There have already been 140,000 proposals for Horizon 2020 – the same number as submitted in the whole of Framework Programme 7
It is no secret that the EU’s research programme, Horizon 2020 - with €77 billion of funding available from 2014 to 2020 - is a hit.
From the very beginning, it has been straining under an avalanche of grant applications and according to EU Research Commissioner Carlos Moedas, has now received as many as its predecessor, Framework Programme 7, which ran between 2007 and 2013.
“We’ve received 140,000 proposals already for Horizon 2020 – the same amount we received during [the entirety of] FP7,” Moedas told an audience in Brussels yesterday.
The statistic is one which should conceivably strengthen the Commissioner’s hand in negotiations for the next EU spending cycle, beginning in 2021.
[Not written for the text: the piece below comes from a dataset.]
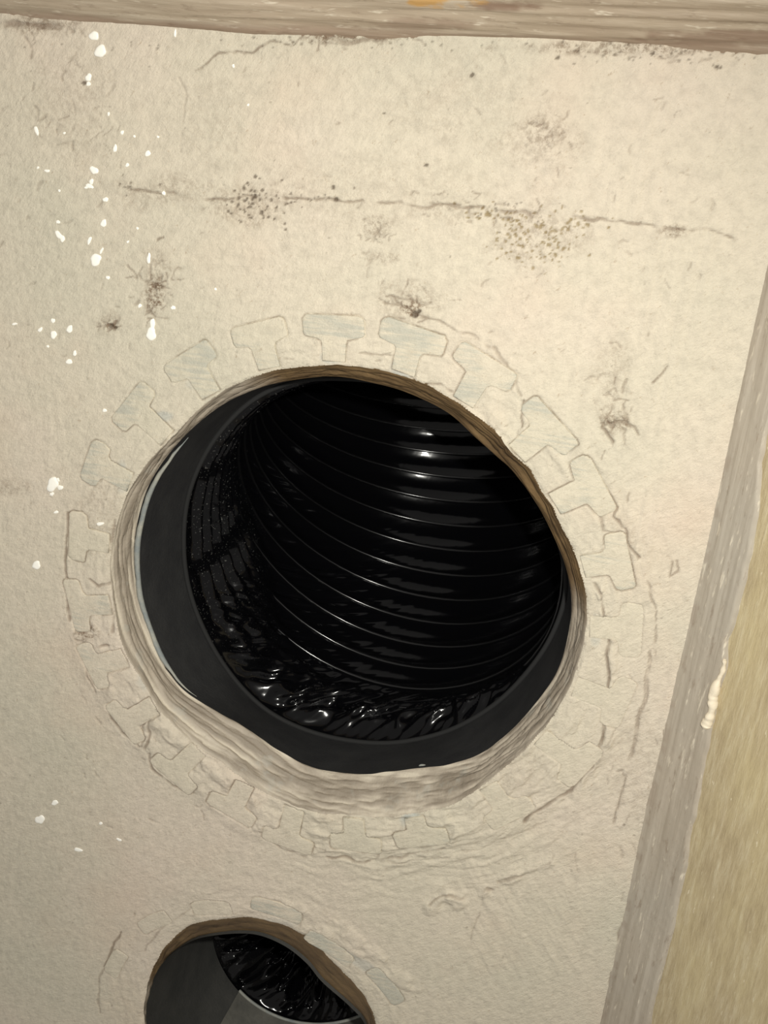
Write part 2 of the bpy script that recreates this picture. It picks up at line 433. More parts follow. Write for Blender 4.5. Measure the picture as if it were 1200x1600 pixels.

The figure also provides plenty of proof for the Commission’s claims that applying for Horizon 2020 grants requires less effort from researchers than previously.
The downside, of course, is that with such hot competition, many more researchers are seeing their applications for EU funding fail, at a time when many national R&D budgets have decreased.
The success rate is low by the standard of research programmes, hovering between 12 and 14 per cent – a sharp fall from the average 19 to 21 per cent odds that researchers enjoyed under FP7.